Now in a purely constructive sense, what does the future hold? Well we've already seen that the tech industry simply isn't providing jobs for most people the way that manufacturing did. And why should it? Lets face it, our culture is not one that really values math or science or engineering. Most of you weren't popular when you were kids, am I right? It's not nice to hoard all of the pie, but it's not easy to share it on these terms either. The best programmers are supposedly 10x-100x better than the average ones, so even if more people did get into tech, they'd probably be discouraged and see it to be insurmountably difficult, and they might be right.

Tech has increased the productivity of workers in the West, but it has not necessarily increased the well-being of the average person, and that's what cinema was originally made for. It is a mass media. It caters to the common man, and the common man probably thinks better of the past than the future. I think it isn't surprising then that the latest Star Trek actually feels strangely like a retro-future, or that the tech in it is just shiny polished toys. I think that's the real danger here, that in tech, we will simply just relegate ourselves to making shiny toys for people, and all they do is consume. That's probably not the path to a healthy future for our society.

It may be instructive to look at a series like Firefly, or even BSG. When people are feeling down, they want to be empathized, and Firefly assuages that in a way. In the future, even if things all go to hell, some people will still make it out, by the ties they share and their ingenuity.

1 comments

>but it has not necessarily increased the well-being of the average person

2000-2010 was the greatest decade in all of human history for upraising the standard of living of the human race as a whole. The attitude in this entire comments thread sickens me.

Human history is a story of people nostalgic for the past, believing things are going to hell, oblivious to improvements.

When I was born two big countries had nuclear weapons pointed at each other with the very realistic possibility of exchange. Everything we built could be eradicated in an hour or two. We are quite better off.

I'm reminded of a history class I had relatively recently. We were talking about the cold war, and the issue of modern terrorism came up. My history teacher made the point that, looking back, many people are nostolgic because in the cold war, the president could pick up the phone to the soviets and talk to someone rational.

I doubt anyone at the time thought that.

> When I was born two big countries had nuclear weapons pointed at each other with the very realistic possibility of exchange.

The only time at which that hasn't been true was a brief period during the early-mid 1990s. India and Pakistan are not small countries.

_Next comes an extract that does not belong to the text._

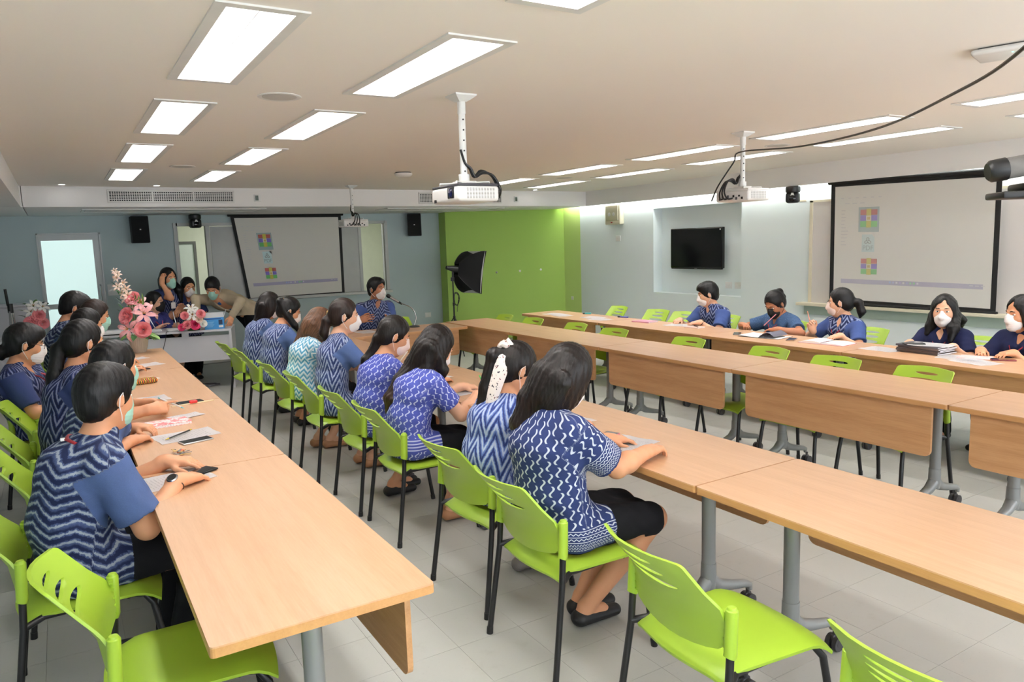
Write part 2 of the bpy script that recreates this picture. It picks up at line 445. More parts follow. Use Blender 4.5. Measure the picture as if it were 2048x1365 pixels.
EYEW = plain('eye_white', rgb(225, 220, 215), 0.3); EYEB = plain('eye_dark', rgb(18, 12, 10), 0.15); SHOE = plain('black_shoe', rgb(24, 23, 25), 0.55)
SHOET = plain('tan_shoe', rgb(178, 128, 92), 0.6); SHOEG = plain('grey_shoe', rgb(120, 112, 108), 0.6); REDS = plain('red_strap', rgb(150, 28, 42), 0.6); BROW = plain('eyebrow', rgb(28, 20, 17), 0.9)
GOLD = plain('gold_tie', rgb(196, 160, 96), 0.5); WHITEP = plain('white_plastic', rgb(232, 232, 230), 0.4); BLKP = plain('black_plastic', rgb(20, 20, 22), 0.4)
SCARF_T = NT('printed_scarf'); _o = SCARF_T.obj(); _n = SCARF_T.noise(_o, 70, 2.0)
SCARF_T.color(SCARF_T.mix(SCARF_T.sstep(_n, 0.60, 0.64), rgb(238, 226, 220), SCARF_T.mix(SCARF_T.gt(SCARF_T.noise(_o, 25), 0.5), rgb(120, 60, 60), rgb(60, 55, 70)))); SCARF = SCARF_T.set(0.8)
PINKC = plain('pink_clip', rgb(236, 130, 190), 0.4); SILVER = plain('silver_metal', rgb(190, 190, 192), 0.25, 1.0); GLASSF = plain('glasses_frame', rgb(60, 30, 30), 0.4)

def unit(v): v = np.asarray(v, float); return v/max(np.linalg.norm(v), 1e-9)
def hand_into(f, W, fd, pn, right, s=1.0, curl=(0.25, 0.35, 0.25), spread=0.09, thumb=0.5, point=False):
    """palm, four unequal bent fingers and a thumb added to field f"""
    fd = unit(fd); pn = np.asarray(pn, float); pn = unit(pn-fd*(pn@fd)); lat = np.cross(pn, fd)*(-1 if not right else 1)
    lat = -np.cross(pn, fd) if right else np.cross(pn, fd)      # towards the thumb
    R = np.stack([fd, lat, pn], 1)
    f.box(W+fd*0.048*s, (0.032*s, 0.027*s, 0.004*s), 0.0105*s, R, 0.012)
    f.cone(W-fd*0.02*s, W+fd*0.03*s, 0.0235*s, 0.024*s, 0.02, (lat, 1.25))
    LN = [(0.040, 0.025, 0.019), (0.044, 0.028, 0.020), (0.041, 0.026, 0.019), (0.032, 0.019, 0.017)]
    for i in range(4):
        off = (1.5-i)*0.0188*s; ang = (1.5-i)*spread
        base = W+fd*(0.083-0.003*abs(i-1.2))*s+lat*off-pn*0.002*s
        d = unit(fd*cos(ang)+lat*sin(ang)); p = base-d*0.02*s; r0 = (0.0088, 0.009, 0.0086, 0.0076)[i]*s
        c = [0.04, 0.1, 0.1] if (point and i == 0) else ([1.1, 1.3, 0.6] if point else list(curl))
        a = 0.0; first = True
        for j in range(3):
            a += c[j]*(1+0.08*(i-1)); dd = d*cos(a)+pn*sin(a); L = LN[i][j]*s+(0.02*s if first else 0)
            if first:
                q = p+d*0.02*s; f.cone(p, q, r0*1.05, r0, 0.008); q2 = q+dd*LN[i][j]*s; f.cone(q, q2, r0, r0*0.93, 0.004); p = q2; first = False
            else:
                q = p+dd*L; f.cone(p, q, r0*(0.95-0.06*j), r0*(0.86-0.06*j), 0.003); p = q
    tb = W+fd*0.022*s+lat*0.022*s+pn*0.004*s
    d1 = unit(fd*0.62+lat*(0.55+0.4*thumb)+pn*0.35); m = tb+d1*0.036*s
    f.cone(tb-d1*0.01*s, m, 0.0135*s, 0.0105*s, 0.014)
    d2 = unit(fd*0.9+lat*0.35*thumb+pn*0.25); m2 = m+d2*0.030*s; f.cone(m, m2, 0.0103*s, 0.0092*s, 0.006)
    d3 = unit(fd*0.95+lat*(-0.1)+pn*0.35); f.cone(m2, m2+d3*0.02*s, 0.0092*s, 0.0075*s, 0.004)
def elbow(S, W, l1, l2, hint):
    d = W-S; L = np.linalg.norm(d)
    if L > (l1+l2)*0.995: k = L/(l1+l2)*1.006; l1 *= k; l2 *= k
    a = (l1*l1-l2*l2+L*L)/(2*L); h = sqrt(max(l1*l1-a*a, 0)); n = unit(d)
    hint = np.asarray(hint, float); hint = unit(hint-n*(hint@n)); return S+n*a+hint*h
def wr(P, D):     # cloth wrinkles
    x, y, z = P[:, 0], P[:, 1], P[:, 2]
    w = np.sin(x*38+np.sin(z*21+y*9)*1.6+y*17)*np.sin(z*29+np.sin(y*23)*1.4+x*11)
    w2 = np.sin((x+y*0.6)*75+np.sin(z*40)*1.2)*np.sin(z*64+x*30)
    return D+0.0028*w+0.0011*w2
def strands(P, D):
    x, y, z = P[:, 0], P[:, 1], P[:, 2]
    w = np.sin((x*0.8+y)*210+np.sin(z*24)*1.5)+0.6*np.sin((y*0.8-x)*330+np.sin(z*31+1)*1.3)
    return D+0.0015*w
def locks(P, D):
    x, y, z = P[:, 0], P[:, 1], P[:, 2]
    return D+0.0018*np.sin(x*150+y*40+np.sin(z*40+y*30)*1.6)*np.sin(y*170+x*30+np.sin(z*33)*1.2)+0.0008*np.sin((x+y)*330+z*40)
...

`Do not ask, ``Why were the old days better than these?'' For it is not wise to ask such questions.' (Ecclesiastes 7:10)
Besides that this completely missed the context, that we are talking about the American mass media, and American nostalgia, I'd argue that time will have to tell on this matter. 2000-2010 started well for most of the world, but major faults were revealed in the global economic system. We may well look back on this time period much as we would with the Roaring 20's. What if most of the growth was fake? What if it really were all just financed by deficit spending on the part of the West, and that China, India and the rest of the developing world cannot uphold their current levels of infrastructure, let alone their level of prosperity?